Job:
Repeat exactly each line of the data provided below.
### Collected material
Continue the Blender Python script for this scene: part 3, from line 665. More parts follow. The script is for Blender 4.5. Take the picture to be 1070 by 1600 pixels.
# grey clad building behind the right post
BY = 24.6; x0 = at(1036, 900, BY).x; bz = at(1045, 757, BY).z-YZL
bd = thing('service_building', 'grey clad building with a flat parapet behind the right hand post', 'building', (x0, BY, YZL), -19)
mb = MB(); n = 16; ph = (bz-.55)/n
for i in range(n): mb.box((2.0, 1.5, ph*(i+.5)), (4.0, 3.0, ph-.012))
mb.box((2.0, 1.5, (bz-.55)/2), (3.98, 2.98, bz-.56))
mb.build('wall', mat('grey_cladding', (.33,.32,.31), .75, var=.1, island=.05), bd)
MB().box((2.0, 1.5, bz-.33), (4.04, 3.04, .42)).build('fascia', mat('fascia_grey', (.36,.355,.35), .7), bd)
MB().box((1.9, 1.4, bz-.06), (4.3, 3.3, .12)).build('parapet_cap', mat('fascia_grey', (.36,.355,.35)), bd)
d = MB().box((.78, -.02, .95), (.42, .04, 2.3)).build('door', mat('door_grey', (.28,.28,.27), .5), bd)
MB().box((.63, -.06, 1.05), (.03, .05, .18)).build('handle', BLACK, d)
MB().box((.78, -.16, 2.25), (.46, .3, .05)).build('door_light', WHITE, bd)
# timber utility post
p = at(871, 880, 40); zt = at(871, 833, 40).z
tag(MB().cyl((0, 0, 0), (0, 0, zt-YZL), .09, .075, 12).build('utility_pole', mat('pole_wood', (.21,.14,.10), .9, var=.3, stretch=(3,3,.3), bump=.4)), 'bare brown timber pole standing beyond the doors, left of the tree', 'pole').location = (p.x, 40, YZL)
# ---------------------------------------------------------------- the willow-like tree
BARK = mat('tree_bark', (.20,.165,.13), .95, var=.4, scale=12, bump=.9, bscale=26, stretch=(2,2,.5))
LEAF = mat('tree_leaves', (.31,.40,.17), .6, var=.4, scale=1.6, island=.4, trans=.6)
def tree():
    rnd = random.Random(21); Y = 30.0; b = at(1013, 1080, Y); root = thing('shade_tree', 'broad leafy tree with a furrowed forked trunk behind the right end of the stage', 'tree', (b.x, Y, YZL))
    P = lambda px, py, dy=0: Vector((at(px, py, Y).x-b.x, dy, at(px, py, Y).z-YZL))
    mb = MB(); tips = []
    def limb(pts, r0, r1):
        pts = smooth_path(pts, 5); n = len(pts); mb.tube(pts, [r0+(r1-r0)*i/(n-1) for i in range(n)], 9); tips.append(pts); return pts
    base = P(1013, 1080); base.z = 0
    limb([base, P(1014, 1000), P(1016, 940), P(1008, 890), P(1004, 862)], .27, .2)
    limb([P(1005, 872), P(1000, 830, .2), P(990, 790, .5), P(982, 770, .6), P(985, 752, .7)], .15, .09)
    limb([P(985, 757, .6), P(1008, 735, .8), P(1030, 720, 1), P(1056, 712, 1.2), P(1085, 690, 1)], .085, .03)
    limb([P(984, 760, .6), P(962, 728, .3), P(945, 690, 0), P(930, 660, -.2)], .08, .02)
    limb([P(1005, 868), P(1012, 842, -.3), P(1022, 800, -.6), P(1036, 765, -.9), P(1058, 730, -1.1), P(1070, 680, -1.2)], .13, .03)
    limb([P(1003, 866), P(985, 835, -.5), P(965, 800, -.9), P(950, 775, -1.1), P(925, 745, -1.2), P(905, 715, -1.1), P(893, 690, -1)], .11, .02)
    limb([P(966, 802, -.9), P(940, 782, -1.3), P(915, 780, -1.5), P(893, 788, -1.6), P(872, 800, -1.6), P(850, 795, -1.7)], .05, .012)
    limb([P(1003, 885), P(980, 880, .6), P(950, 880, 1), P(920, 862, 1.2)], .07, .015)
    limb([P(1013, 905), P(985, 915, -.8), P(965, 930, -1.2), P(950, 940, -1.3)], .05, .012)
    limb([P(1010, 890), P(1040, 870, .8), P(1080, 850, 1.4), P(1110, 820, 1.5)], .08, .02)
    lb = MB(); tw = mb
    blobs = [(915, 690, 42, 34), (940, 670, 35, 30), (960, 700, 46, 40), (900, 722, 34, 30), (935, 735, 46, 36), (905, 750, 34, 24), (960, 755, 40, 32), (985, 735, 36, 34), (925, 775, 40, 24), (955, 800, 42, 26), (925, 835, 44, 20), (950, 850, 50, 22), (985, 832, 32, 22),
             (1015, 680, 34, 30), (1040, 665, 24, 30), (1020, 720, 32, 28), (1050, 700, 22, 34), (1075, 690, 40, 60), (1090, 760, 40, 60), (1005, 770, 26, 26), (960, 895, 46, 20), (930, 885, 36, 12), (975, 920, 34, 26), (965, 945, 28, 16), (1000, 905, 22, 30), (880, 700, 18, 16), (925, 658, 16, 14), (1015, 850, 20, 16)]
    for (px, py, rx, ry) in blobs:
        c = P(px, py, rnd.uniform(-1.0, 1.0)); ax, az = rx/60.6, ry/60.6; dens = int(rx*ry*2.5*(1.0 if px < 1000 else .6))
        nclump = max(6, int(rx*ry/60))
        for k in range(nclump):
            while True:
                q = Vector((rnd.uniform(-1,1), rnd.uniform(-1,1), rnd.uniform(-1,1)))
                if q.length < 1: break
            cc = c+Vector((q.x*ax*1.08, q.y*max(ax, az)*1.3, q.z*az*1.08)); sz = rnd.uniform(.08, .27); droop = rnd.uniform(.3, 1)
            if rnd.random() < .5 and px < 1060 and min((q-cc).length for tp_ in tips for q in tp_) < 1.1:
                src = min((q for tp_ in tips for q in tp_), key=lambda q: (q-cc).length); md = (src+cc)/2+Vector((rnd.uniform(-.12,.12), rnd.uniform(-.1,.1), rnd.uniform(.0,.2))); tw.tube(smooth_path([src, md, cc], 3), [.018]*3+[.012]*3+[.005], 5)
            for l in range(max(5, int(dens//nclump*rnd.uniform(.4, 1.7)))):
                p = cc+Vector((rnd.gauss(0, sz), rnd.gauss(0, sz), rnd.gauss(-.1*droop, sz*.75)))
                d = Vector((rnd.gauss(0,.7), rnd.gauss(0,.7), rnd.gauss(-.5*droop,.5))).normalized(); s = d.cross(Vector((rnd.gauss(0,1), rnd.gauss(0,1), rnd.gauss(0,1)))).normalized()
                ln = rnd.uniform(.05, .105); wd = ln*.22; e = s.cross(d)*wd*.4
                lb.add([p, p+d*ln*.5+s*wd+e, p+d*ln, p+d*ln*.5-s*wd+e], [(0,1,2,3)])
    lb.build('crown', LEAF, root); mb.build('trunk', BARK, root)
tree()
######
Full solution:
Continue the Blender Python script for this scene: part 3, from line 665. More parts follow. The script is for Blender 4.5. Take the picture to be 1070 by 1600 pixels.
# grey clad building behind the right post
BY = 24.6; x0 = at(1036, 900, BY).x; bz = at(1045, 757, BY).z-YZL
bd = thing('service_building', 'grey clad building with a flat parapet behind the right hand post', 'building', (x0, BY, YZL), -19)
mb = MB(); n = 16; ph = (bz-.55)/n
for i in range(n): mb.box((2.0, 1.5, ph*(i+.5)), (4.0, 3.0, ph-.012))
mb.box((2.0, 1.5, (bz-.55)/2), (3.98, 2.98, bz-.56))
mb.build('wall', mat('grey_cladding', (.33,.32,.31), .75, var=.1, island=.05), bd)
MB().box((2.0, 1.5, bz-.33), (4.04, 3.04, .42)).build('fascia', mat('fascia_grey', (.36,.355,.35), .7), bd)
MB().box((1.9, 1.4, bz-.06), (4.3, 3.3, .12)).build('parapet_cap', mat('fascia_grey', (.36,.355,.35)), bd)
d = MB().box((.78, -.02, .95), (.42, .04, 2.3)).build('door', mat('door_grey', (.28,.28,.27), .5), bd)
MB().box((.63, -.06, 1.05), (.03, .05, .18)).build('handle', BLACK, d)
MB().box((.78, -.16, 2.25), (.46, .3, .05)).build('door_light', WHITE, bd)
# timber utility post
p = at(871, 880, 40); zt = at(871, 833, 40).z
tag(MB().cyl((0, 0, 0), (0, 0, zt-YZL), .09, .075, 12).build('utility_pole', mat('pole_wood', (.21,.14,.10), .9, var=.3, stretch=(3,3,.3), bump=.4)), 'bare brown timber pole standing beyond the doors, left of the tree', 'pole').location = (p.x, 40, YZL)
# ---------------------------------------------------------------- the willow-like tree
BARK = mat('tree_bark', (.20,.165,.13), .95, var=.4, scale=12, bump=.9, bscale=26, stretch=(2,2,.5))
LEAF = mat('tree_leaves', (.31,.40,.17), .6, var=.4, scale=1.6, island=.4, trans=.6)
def tree():
    rnd = random.Random(21); Y = 30.0; b = at(1013, 1080, Y); root = thing('shade_tree', 'broad leafy tree with a furrowed forked trunk behind the right end of the stage', 'tree', (b.x, Y, YZL))
    P = lambda px, py, dy=0: Vector((at(px, py, Y).x-b.x, dy, at(px, py, Y).z-YZL))
    mb = MB(); tips = []
    def limb(pts, r0, r1):
        pts = smooth_path(pts, 5); n = len(pts); mb.tube(pts, [r0+(r1-r0)*i/(n-1) for i in range(n)], 9); tips.append(pts); return pts
    base = P(1013, 1080); base.z = 0
    limb([base, P(1014, 1000), P(1016, 940), P(1008, 890), P(1004, 862)], .27, .2)
    limb([P(1005, 872), P(1000, 830, .2), P(990, 790, .5), P(982, 770, .6), P(985, 752, .7)], .15, .09)
    limb([P(985, 757, .6), P(1008, 735, .8), P(1030, 720, 1), P(1056, 712, 1.2), P(1085, 690, 1)], .085, .03)
    limb([P(984, 760, .6), P(962, 728, .3), P(945, 690, 0), P(930, 660, -.2)], .08, .02)
    limb([P(1005, 868), P(1012, 842, -.3), P(1022, 800, -.6), P(1036, 765, -.9), P(1058, 730, -1.1), P(1070, 680, -1.2)], .13, .03)
    limb([P(1003, 866), P(985, 835, -.5), P(965, 800, -.9), P(950, 775, -1.1), P(925, 745, -1.2), P(905, 715, -1.1), P(893, 690, -1)], .11, .02)
    limb([P(966, 802, -.9), P(940, 782, -1.3), P(915, 780, -1.5), P(893, 788, -1.6), P(872, 800, -1.6), P(850, 795, -1.7)], .05, .012)
    limb([P(1003, 885), P(980, 880, .6), P(950, 880, 1), P(920, 862, 1.2)], .07, .015)
    limb([P(1013, 905), P(985, 915, -.8), P(965, 930, -1.2), P(950, 940, -1.3)], .05, .012)
    limb([P(1010, 890), P(1040, 870, .8), P(1080, 850, 1.4), P(1110, 820, 1.5)], .08, .02)
    lb = MB(); tw = mb
    blobs = [(915, 690, 42, 34), (940, 670, 35, 30), (960, 700, 46, 40), (900, 722, 34, 30), (935, 735, 46, 36), (905, 750, 34, 24), (960, 755, 40, 32), (985, 735, 36, 34), (925, 775, 40, 24), (955, 800, 42, 26), (925, 835, 44, 20), (950, 850, 50, 22), (985, 832, 32, 22),
             (1015, 680, 34, 30), (1040, 665, 24, 30), (1020, 720, 32, 28), (1050, 700, 22, 34), (1075, 690, 40, 60), (1090, 760, 40, 60), (1005, 770, 26, 26), (960, 895, 46, 20), (930, 885, 36, 12), (975, 920, 34, 26), (965, 945, 28, 16), (1000, 905, 22, 30), (880, 700, 18, 16), (925, 658, 16, 14), (1015, 850, 20, 16)]
    for (px, py, rx, ry) in blobs:
        c = P(px, py, rnd.uniform(-1.0, 1.0)); ax, az = rx/60.6, ry/60.6; dens = int(rx*ry*2.5*(1.0 if px < 1000 else .6))
        nclump = max(6, int(rx*ry/60))
        for k in range(nclump):
            while True:
                q = Vector((rnd.uniform(-1,1), rnd.uniform(-1,1), rnd.uniform(-1,1)))
                if q.length < 1: break
            cc = c+Vector((q.x*ax*1.08, q.y*max(ax, az)*1.3, q.z*az*1.08)); sz = rnd.uniform(.08, .27); droop = rnd.uniform(.3, 1)
            if rnd.random() < .5 and px < 1060 and min((q-cc).length for tp_ in tips for q in tp_) < 1.1:
                src = min((q for tp_ in tips for q in tp_), key=lambda q: (q-cc).length); md = (src+cc)/2+Vector((rnd.uniform(-.12,.12), rnd.uniform(-.1,.1), rnd.uniform(.0,.2))); tw.tube(smooth_path([src, md, cc], 3), [.018]*3+[.012]*3+[.005], 5)
            for l in range(max(5, int(dens//nclump*rnd.uniform(.4, 1.7)))):
                p = cc+Vector((rnd.gauss(0, sz), rnd.gauss(0, sz), rnd.gauss(-.1*droop, sz*.75)))
                d = Vector((rnd.gauss(0,.7), rnd.gauss(0,.7), rnd.gauss(-.5*droop,.5))).normalized(); s = d.cross(Vector((rnd.gauss(0,1), rnd.gauss(0,1), rnd.gauss(0,1)))).normalized()
                ln = rnd.uniform(.05, .105); wd = ln*.22; e = s.cross(d)*wd*.4
                lb.add([p, p+d*ln*.5+s*wd+e, p+d*ln, p+d*ln*.5-s*wd+e], [(0,1,2,3)])
    lb.build('crown', LEAF, root); mb.build('trunk', BARK, root)
tree()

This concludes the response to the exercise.